La dernière fois, j’étais assise à table à un mariage lorsque l’une des convives s’est confiée à son amie, et j’ai écouté d’une oreille la conversation (oui, c’est pas super, mais curiosité quand tu nous piques…). Ce qu’elle disait m’a donné à réfléchir. Elle lui expliquait : « Tu sais, ça y est, à notre âge, qu’est-ce qui est important ? Que les enfants soient en bonne santé, et nous aussi et que l’on passe du temps avec eux. » Et sa copine de rétorquer : « Mais toi, dans l’histoire, c’est tout ? » Et elle de lui répondre : « Ah moi, ça y est, j’ai kiffé. » Sans aucune amertume… En fait, leur conversation résumait en quelques phrases le rapport que nous devons avoir à la vie et ses plaisirs. Comment kiffer la vie… selon la Torah ?

Le propre du judaïsme est de sanctifier la matérialité. En plus simple, ça donne : on peut profiter de ce monde, mais dans un cadre, de sorte à ce que l’on élève la matière… Je ne sais pas si c’est vraiment plus simple. Avec un exemple, c’est peut-être plus parlant : chez les Juifs, la sexualité n’est pas proscrite, mais elle est autorisée dans le cadre du mariage et de la pureté familiale. Chez les Juifs, on ne bannit pas les belles tables, mais on ne doit pas omettre de bénir la nourriture, de préparer des plats Cachères etc.

Le défi du Juif, c’est de trouver un juste équilibre dans la matérialité : ne pas trop s’y engouffrer, mais d’un autre côté, profiter de ce monde, tout en gardant en ligne de mire l’importance de s’élever spirituellement… tout un programme.
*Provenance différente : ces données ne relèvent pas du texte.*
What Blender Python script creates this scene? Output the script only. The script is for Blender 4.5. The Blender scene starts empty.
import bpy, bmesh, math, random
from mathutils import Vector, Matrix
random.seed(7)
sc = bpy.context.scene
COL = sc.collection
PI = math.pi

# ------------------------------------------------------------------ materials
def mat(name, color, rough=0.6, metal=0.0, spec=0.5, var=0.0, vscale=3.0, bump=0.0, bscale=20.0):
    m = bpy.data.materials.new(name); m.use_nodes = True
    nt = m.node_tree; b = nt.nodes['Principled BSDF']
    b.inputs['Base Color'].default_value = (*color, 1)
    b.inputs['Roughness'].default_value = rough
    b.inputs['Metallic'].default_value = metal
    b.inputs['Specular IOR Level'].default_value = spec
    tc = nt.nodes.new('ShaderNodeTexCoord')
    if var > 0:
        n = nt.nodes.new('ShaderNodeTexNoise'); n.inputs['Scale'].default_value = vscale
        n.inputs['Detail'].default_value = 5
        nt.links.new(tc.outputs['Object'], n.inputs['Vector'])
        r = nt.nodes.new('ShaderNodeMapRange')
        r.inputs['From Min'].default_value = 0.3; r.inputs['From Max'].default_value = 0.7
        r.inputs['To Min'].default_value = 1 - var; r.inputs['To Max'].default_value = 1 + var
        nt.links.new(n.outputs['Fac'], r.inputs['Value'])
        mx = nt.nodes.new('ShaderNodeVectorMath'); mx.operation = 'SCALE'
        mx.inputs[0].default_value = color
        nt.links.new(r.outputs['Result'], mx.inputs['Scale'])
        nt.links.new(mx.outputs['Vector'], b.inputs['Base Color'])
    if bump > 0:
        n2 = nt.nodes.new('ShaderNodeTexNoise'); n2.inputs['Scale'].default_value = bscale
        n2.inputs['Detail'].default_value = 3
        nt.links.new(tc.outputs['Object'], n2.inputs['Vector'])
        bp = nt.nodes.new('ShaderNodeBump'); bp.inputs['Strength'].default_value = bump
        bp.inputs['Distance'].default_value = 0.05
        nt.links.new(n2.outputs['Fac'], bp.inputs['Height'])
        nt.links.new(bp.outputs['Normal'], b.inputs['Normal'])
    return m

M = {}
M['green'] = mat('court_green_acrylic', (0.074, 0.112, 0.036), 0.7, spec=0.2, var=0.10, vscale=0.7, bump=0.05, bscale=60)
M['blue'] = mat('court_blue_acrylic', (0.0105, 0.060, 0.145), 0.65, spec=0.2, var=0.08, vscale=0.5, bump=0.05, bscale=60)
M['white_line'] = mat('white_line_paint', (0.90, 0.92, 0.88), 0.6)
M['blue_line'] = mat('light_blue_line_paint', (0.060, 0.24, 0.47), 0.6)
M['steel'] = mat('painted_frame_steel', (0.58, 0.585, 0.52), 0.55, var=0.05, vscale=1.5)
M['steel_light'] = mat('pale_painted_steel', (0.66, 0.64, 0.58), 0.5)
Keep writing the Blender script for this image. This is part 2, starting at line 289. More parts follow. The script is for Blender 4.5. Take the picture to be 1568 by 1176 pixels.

Le Or’hot Tsadikim, dans son chapitre sur l’amour, consacre toute une partie à l’amour de la vie. Qu’entend-il par « l’amour de la vie » ? C’est l’amour de tous les plaisirs qui sont à notre disposition sur cette terre : la nourriture, les voyages, les habits, la décoration, les restaurants, les cafés… La Torah ne diabolise pas le fait de profiter de la vie. D’ailleurs, les Cohanim étaient parés des habits les plus raffinés. Non, le problème à « trop aimer la vie », c’est quand la personne fait de l’accessoire (les plaisirs de la vie), l’essentiel.

Et d’ailleurs, le corona a été un révélateur très frappant de cet amour excessif des jouissances matérielles. Combien de personnes ont-elles été anormalement malheureuses lorsqu’elles ne pouvaient plus sortir au restaurant ? Partir en croisière ? La privation est un révélateur de là où nous en sommes au niveau matériel. Évidemment que le corona a sapé le moral de pas mal de personnes, mais il a aussi été l’occasion de se recentrer sur ce qui compte vraiment : les moments en famille, notre introspection, les plaisirs simples comme lire une histoire à un enfant, discuter autour d’un café avec son mari.

Aimer la vie selon le Or’hot Tsadikim, c’est aimer le fait qu’Hachem nous a donné des jours de vie supplémentaires pour nous parfaire dans le domaine de la Torah et des Mitsvot. Comme si Hachem nous accordait du crédit en plus sur cette terre. D’ailleurs, chaque matin, nous renouvelons notre vœu : « La Néchama que Tu as mise en moi est pure » pour remercier D.ieu du contrat de confiance qu’Il nous accorde.

L’amour de la vie, c’est aussi accepter que la vie passe, tout simplement, et avec elle les signes du temps : les rides, le fait d’avancer plus lentement, d’avoir moins d’énergie, d’être physiquement moins actif. Celui qui est trop attaché au matériel sera très malheureux en vieillissant, en voyant ses capacités s’amoindrir, en ressentant les limites de son corps. Cette frustration, liée à la perte de tout ce qui lui donnait la sensation de vivre, peut devenir déchirante si la personne ne s’est pas construite intérieurement. Si, pour elle, la seule façon d’être heureuse, c’est de faire de l’escalade, je vous laisse imaginer l’état de son moral à 70 ans, après s’être cassé le col du fémur… Si, pour une autre, tout son bonheur repose sur le reflet mince et jeune qu’elle voit dans le miroir, rendez-vous à 80 ans, quand le botox ne pourra plus faire de miracles comme à 50…

En kiffant la vie, rappelons-nous de toujours cultiver notre jardin intérieur, de travailler à devenir plus sages, de transmettre quelque chose. Quand la sagesse s’installe, on se détache naturellement du matériel, sans en ressentir d’amertume – comme cette femme à table, au mariage. On relativise, on a d’autres kifs, et on apprend à savourer les plaisirs de la vie comme la lecture, la prière, les moments de qualité entre proches.. sans artifices.

Acceptons donc la vie et le temps qui passe pour vraiment l’apprécier.